__Raw data__:
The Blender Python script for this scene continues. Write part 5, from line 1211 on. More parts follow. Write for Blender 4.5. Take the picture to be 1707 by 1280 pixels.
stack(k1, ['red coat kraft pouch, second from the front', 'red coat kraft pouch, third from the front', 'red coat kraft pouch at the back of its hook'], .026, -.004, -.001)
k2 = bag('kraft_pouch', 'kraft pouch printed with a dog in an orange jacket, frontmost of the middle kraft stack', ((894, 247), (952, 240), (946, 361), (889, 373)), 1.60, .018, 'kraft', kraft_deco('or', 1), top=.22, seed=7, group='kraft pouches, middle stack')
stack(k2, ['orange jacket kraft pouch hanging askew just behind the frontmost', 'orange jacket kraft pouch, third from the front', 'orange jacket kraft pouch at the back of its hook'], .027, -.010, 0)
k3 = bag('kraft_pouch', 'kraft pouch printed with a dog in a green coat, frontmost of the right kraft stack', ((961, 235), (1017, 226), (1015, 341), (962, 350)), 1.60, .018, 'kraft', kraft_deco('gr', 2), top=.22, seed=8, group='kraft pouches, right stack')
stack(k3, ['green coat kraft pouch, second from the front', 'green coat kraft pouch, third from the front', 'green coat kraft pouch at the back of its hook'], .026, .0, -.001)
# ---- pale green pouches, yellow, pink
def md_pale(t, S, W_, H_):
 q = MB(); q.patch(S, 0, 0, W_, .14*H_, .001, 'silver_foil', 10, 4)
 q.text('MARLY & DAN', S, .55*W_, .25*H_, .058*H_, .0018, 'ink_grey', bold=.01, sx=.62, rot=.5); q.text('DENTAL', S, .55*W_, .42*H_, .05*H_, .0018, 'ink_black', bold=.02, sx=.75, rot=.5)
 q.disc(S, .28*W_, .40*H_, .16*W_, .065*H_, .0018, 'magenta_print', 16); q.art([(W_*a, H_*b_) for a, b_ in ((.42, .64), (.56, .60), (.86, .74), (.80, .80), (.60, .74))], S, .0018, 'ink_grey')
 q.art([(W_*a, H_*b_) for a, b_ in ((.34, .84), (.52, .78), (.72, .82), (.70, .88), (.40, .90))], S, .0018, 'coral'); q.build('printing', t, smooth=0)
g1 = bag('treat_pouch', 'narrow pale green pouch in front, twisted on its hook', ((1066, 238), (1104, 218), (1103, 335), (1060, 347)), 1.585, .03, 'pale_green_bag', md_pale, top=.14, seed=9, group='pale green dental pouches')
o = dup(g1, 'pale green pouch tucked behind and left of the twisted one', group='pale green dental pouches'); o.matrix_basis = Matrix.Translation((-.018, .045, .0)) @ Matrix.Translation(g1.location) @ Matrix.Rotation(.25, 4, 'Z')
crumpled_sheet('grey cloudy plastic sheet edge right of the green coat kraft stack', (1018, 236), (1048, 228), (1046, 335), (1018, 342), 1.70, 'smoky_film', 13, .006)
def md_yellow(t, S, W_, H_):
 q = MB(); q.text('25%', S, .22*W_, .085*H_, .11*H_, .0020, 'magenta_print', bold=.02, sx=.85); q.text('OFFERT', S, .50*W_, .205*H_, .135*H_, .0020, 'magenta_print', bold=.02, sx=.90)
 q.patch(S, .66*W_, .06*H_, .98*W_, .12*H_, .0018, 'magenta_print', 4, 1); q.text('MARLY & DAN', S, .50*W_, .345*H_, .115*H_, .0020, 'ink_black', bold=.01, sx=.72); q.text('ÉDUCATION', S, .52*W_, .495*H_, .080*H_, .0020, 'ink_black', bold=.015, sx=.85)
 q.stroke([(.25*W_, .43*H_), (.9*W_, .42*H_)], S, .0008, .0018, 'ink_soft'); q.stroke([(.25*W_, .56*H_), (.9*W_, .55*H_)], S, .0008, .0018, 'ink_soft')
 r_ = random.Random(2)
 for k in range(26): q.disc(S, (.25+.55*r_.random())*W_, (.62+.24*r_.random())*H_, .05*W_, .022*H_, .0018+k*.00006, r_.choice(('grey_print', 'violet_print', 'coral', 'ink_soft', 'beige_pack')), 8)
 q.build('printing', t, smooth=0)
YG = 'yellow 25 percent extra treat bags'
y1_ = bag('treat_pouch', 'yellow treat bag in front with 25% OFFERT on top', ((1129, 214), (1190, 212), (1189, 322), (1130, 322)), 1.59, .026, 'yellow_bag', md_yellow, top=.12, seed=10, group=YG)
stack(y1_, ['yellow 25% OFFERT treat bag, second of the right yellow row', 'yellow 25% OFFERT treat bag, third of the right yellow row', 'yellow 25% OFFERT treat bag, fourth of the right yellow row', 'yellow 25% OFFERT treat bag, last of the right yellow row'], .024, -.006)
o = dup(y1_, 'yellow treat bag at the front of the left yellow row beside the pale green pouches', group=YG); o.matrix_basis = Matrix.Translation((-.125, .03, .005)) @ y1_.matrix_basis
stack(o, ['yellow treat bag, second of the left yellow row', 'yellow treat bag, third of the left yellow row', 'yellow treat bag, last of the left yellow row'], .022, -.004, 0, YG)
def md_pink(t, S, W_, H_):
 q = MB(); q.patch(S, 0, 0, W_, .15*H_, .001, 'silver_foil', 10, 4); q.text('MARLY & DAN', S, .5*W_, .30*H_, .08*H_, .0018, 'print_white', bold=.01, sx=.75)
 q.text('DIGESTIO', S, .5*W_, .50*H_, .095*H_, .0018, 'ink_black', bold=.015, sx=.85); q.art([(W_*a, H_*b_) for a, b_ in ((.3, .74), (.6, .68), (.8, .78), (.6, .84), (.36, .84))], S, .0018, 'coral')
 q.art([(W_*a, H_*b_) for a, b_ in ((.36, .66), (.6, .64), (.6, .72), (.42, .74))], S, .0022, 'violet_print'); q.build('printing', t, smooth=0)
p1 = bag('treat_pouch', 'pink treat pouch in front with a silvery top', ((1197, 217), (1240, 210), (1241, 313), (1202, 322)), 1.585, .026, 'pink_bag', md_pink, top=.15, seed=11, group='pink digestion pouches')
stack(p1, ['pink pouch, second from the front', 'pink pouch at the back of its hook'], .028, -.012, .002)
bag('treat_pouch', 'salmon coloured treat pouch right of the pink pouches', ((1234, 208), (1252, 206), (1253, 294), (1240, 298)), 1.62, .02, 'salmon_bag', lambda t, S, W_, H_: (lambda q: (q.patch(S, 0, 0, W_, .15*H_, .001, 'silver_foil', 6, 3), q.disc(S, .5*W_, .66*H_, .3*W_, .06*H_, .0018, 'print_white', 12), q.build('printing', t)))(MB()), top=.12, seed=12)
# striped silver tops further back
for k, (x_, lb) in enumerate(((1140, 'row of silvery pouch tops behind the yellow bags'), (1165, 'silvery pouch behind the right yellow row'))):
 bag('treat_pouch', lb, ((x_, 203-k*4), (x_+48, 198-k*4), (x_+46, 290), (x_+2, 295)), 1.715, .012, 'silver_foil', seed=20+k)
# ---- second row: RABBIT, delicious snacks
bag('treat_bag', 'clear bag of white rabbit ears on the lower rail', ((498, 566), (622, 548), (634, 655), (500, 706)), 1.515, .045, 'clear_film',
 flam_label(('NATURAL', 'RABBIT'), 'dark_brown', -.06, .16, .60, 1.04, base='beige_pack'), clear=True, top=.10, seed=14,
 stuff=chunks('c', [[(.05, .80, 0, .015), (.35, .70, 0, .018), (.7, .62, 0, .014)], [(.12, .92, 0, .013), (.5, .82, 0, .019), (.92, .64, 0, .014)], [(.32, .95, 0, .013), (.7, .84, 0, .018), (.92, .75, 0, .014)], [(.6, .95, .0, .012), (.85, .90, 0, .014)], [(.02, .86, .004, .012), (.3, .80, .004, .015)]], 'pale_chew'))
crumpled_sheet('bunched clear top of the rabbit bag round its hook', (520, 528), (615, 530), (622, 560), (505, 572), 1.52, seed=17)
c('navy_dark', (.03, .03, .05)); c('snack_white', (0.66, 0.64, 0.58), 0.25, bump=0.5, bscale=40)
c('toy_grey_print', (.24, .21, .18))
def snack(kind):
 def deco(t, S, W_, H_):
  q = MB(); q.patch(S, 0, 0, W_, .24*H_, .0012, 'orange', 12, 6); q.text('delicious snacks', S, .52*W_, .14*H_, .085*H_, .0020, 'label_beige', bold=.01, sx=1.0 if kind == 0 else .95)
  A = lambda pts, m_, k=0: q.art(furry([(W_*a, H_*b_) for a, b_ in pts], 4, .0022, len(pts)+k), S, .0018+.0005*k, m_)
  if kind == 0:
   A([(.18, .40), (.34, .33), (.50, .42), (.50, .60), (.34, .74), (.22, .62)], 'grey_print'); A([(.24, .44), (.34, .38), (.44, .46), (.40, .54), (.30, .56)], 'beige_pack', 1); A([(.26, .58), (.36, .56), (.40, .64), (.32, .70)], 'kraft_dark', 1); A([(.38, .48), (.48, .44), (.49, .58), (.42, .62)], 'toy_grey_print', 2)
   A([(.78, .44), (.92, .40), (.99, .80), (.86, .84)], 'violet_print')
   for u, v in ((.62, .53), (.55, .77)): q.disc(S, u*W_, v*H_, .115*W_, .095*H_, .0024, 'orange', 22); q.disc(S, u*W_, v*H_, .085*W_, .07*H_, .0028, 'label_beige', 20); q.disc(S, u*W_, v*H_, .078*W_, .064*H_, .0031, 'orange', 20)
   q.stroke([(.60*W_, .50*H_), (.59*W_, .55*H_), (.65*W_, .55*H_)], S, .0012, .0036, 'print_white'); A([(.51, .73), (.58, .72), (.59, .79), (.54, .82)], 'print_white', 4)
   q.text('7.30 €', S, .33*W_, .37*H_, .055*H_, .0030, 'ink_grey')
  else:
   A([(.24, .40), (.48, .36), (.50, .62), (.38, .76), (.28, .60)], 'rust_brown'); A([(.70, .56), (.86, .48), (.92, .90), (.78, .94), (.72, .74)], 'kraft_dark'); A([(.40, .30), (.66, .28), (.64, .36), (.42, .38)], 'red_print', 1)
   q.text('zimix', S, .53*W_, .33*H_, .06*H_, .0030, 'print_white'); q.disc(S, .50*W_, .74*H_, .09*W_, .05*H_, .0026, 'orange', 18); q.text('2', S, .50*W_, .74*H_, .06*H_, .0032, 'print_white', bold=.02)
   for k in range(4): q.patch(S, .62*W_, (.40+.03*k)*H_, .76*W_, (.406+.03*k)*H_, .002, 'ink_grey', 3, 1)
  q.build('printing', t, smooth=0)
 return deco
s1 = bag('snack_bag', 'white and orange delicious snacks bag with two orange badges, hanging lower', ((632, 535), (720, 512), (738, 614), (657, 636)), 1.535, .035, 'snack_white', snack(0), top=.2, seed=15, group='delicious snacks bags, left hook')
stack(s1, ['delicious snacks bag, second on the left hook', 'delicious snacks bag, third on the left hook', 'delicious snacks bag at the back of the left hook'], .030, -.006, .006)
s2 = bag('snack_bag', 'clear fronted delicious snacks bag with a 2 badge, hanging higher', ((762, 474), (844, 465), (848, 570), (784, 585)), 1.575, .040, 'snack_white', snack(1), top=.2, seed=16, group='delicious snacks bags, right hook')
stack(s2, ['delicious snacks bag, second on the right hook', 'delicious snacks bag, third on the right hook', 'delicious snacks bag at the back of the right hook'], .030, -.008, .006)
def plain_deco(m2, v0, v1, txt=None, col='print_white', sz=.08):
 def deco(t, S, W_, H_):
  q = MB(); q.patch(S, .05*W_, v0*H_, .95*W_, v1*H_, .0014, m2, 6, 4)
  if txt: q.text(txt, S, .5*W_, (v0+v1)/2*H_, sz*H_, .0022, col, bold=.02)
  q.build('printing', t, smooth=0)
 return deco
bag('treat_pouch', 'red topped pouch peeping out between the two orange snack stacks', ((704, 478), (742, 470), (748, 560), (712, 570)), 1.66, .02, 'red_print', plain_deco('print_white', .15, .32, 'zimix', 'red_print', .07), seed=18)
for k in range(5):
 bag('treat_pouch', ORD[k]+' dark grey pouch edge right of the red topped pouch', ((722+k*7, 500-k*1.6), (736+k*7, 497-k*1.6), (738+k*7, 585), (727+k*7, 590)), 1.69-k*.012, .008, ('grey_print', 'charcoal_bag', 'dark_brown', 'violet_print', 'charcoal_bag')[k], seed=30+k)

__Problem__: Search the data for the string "from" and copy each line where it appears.

__The result__:
The Blender Python script for this scene continues. Write part 5, from line 1211 on. More parts follow. Write for Blender 4.5. Take the picture to be 1707 by 1280 pixels.
stack(k1, ['red coat kraft pouch, second from the front', 'red coat kraft pouch, third from the front', 'red coat kraft pouch at the back of its hook'], .026, -.004, -.001)
stack(k2, ['orange jacket kraft pouch hanging askew just behind the frontmost', 'orange jacket kraft pouch, third from the front', 'orange jacket kraft pouch at the back of its hook'], .027, -.010, 0)
stack(k3, ['green coat kraft pouch, second from the front', 'green coat kraft pouch, third from the front', 'green coat kraft pouch at the back of its hook'], .026, .0, -.001)
stack(p1, ['pink pouch, second from the front', 'pink pouch at the back of its hook'], .028, -.012, .002)